#### Problem:
The lines to be extracted run from the start of the listing through the line containing "CP, SP = math.cos(PITCH), math.sin(PITCH)"; copy them exactly and nothing else.

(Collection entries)
╔══
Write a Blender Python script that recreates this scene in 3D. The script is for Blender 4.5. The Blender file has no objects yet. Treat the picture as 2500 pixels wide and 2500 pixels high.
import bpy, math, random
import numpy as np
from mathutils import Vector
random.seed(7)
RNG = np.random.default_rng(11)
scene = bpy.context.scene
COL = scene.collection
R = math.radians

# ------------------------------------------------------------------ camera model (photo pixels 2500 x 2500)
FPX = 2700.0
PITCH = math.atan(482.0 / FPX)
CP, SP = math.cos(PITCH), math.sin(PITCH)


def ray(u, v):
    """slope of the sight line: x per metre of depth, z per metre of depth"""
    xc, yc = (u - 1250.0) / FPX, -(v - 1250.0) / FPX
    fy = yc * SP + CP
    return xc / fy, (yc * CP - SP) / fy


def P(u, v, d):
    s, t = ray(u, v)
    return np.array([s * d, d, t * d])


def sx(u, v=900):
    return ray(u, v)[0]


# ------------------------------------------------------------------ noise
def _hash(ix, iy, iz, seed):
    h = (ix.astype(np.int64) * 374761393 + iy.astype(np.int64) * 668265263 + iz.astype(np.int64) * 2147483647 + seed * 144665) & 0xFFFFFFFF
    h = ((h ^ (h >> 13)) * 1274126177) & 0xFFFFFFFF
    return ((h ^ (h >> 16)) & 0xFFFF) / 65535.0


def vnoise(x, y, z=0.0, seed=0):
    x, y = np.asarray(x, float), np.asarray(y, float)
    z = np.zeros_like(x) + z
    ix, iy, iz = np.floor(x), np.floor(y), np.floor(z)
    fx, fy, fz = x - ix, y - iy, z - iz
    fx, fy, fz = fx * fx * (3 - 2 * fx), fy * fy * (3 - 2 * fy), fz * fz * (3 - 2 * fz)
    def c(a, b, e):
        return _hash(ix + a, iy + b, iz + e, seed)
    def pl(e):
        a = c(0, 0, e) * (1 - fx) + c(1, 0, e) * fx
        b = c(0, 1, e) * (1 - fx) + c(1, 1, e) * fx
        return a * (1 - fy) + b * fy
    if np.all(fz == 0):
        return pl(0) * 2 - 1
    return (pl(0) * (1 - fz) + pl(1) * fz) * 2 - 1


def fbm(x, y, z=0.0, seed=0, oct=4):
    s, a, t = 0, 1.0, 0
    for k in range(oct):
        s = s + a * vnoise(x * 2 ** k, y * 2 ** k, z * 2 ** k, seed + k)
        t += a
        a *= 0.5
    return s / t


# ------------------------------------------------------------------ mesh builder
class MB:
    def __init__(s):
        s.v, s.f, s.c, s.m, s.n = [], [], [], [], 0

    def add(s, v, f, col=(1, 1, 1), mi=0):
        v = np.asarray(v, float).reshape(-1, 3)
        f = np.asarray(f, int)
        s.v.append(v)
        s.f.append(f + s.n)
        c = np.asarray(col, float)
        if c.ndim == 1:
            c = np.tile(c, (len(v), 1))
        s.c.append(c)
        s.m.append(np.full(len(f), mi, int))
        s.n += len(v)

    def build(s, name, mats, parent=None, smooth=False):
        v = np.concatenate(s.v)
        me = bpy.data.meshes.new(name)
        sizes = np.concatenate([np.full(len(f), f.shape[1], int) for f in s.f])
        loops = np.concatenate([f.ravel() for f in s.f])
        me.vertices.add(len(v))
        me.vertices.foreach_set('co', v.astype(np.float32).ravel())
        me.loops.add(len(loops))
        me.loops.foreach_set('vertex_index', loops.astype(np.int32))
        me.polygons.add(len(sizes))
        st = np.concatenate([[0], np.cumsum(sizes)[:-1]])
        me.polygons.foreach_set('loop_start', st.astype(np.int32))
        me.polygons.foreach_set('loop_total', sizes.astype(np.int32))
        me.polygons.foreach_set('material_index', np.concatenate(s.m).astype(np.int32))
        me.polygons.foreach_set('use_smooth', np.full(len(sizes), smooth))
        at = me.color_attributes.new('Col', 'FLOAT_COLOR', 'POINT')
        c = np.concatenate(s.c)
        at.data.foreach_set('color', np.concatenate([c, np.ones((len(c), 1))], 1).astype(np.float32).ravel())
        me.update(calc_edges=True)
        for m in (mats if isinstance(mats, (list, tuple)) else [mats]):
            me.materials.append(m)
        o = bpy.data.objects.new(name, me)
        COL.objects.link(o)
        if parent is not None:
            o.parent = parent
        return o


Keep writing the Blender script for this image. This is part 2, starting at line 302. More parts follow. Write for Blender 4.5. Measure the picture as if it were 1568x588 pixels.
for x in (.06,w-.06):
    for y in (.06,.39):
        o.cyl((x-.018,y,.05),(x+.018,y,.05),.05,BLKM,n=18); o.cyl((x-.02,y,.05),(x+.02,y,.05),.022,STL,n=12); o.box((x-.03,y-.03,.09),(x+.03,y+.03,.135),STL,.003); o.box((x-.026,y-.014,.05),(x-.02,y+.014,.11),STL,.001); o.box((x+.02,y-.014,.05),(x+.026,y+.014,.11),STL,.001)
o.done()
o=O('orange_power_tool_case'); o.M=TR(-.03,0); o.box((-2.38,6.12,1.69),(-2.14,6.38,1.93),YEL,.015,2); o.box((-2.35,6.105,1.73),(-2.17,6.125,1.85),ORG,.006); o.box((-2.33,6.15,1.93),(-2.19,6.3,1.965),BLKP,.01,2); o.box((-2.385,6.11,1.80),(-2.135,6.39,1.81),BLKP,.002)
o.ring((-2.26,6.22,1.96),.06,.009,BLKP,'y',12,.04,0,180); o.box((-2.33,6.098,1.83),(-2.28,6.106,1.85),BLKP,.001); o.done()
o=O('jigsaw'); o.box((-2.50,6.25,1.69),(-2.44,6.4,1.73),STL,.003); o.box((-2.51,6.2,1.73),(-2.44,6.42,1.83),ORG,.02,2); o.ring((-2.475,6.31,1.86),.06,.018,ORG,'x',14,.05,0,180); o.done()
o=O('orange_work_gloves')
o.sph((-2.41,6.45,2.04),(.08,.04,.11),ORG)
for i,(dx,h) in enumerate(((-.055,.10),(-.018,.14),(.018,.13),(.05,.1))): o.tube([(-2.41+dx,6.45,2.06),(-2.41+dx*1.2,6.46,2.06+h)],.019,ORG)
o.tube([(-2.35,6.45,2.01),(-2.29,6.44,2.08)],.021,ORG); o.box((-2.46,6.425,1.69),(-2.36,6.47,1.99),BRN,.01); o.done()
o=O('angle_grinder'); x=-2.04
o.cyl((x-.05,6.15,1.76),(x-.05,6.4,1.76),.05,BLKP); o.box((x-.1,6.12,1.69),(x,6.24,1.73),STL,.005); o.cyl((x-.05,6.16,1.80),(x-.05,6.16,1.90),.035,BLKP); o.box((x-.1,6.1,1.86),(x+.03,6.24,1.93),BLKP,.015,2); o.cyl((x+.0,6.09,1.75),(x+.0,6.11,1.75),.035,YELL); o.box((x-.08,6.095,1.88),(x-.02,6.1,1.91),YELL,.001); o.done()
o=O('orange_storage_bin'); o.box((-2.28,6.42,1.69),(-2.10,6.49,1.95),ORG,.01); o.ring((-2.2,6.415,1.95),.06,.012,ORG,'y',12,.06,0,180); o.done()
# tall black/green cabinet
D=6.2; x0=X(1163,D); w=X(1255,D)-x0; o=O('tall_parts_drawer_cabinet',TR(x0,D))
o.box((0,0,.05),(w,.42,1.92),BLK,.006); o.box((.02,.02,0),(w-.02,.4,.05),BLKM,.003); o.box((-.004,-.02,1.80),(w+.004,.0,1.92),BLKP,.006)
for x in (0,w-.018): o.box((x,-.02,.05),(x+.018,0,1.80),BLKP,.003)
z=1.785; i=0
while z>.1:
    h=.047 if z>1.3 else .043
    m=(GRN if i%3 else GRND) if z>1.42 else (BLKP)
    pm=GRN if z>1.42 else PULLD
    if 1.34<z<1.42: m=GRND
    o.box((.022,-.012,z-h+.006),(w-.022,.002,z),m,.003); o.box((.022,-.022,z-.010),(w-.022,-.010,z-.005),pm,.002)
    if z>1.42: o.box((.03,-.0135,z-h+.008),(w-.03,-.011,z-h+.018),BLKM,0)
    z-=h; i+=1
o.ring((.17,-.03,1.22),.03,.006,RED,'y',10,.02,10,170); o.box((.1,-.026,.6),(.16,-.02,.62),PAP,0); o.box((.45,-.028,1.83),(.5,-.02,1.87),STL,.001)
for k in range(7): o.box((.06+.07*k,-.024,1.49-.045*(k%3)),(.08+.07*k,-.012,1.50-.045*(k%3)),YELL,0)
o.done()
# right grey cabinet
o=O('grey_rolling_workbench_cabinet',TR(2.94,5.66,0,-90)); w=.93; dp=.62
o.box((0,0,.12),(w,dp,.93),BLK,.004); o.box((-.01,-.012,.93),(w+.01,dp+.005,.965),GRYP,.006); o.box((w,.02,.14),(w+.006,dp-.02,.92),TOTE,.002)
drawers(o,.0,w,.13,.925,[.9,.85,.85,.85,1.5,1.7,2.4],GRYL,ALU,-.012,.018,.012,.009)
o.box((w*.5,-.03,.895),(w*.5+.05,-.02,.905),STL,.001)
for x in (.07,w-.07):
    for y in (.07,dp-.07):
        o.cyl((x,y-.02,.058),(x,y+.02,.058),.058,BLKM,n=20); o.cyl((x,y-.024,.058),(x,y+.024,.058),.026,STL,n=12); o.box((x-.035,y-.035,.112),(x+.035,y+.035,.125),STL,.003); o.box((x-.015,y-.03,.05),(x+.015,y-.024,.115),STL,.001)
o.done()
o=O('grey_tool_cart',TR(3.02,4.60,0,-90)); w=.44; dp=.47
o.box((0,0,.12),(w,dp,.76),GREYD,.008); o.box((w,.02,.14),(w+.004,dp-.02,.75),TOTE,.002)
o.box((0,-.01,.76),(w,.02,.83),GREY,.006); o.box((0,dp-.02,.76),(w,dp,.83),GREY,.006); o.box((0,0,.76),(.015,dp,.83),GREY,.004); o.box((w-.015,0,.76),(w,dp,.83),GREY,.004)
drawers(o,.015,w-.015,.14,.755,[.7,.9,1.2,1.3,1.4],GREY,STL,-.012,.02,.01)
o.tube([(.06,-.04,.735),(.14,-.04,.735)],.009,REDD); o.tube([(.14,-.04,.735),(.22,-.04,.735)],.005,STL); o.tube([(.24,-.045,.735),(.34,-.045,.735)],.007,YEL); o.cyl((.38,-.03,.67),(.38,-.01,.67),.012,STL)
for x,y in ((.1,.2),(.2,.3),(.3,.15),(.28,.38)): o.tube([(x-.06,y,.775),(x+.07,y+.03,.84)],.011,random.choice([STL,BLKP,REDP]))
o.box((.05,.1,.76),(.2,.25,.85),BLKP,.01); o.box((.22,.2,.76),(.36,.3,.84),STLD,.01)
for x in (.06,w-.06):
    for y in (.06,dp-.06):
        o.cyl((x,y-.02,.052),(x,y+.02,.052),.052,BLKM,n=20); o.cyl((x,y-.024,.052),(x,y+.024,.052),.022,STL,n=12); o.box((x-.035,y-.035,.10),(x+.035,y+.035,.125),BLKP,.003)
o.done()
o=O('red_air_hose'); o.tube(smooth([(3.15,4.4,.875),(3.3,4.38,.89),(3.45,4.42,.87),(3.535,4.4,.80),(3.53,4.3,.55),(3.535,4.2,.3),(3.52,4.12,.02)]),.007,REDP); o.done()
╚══
#### Output for this task:
Write a Blender Python script that recreates this scene in 3D. The script is for Blender 4.5. The Blender file has no objects yet. Treat the picture as 2500 pixels wide and 2500 pixels high.
import bpy, math, random
import numpy as np
from mathutils import Vector
random.seed(7)
RNG = np.random.default_rng(11)
scene = bpy.context.scene
COL = scene.collection
R = math.radians

# ------------------------------------------------------------------ camera model (photo pixels 2500 x 2500)
FPX = 2700.0
PITCH = math.atan(482.0 / FPX)
CP, SP = math.cos(PITCH), math.sin(PITCH)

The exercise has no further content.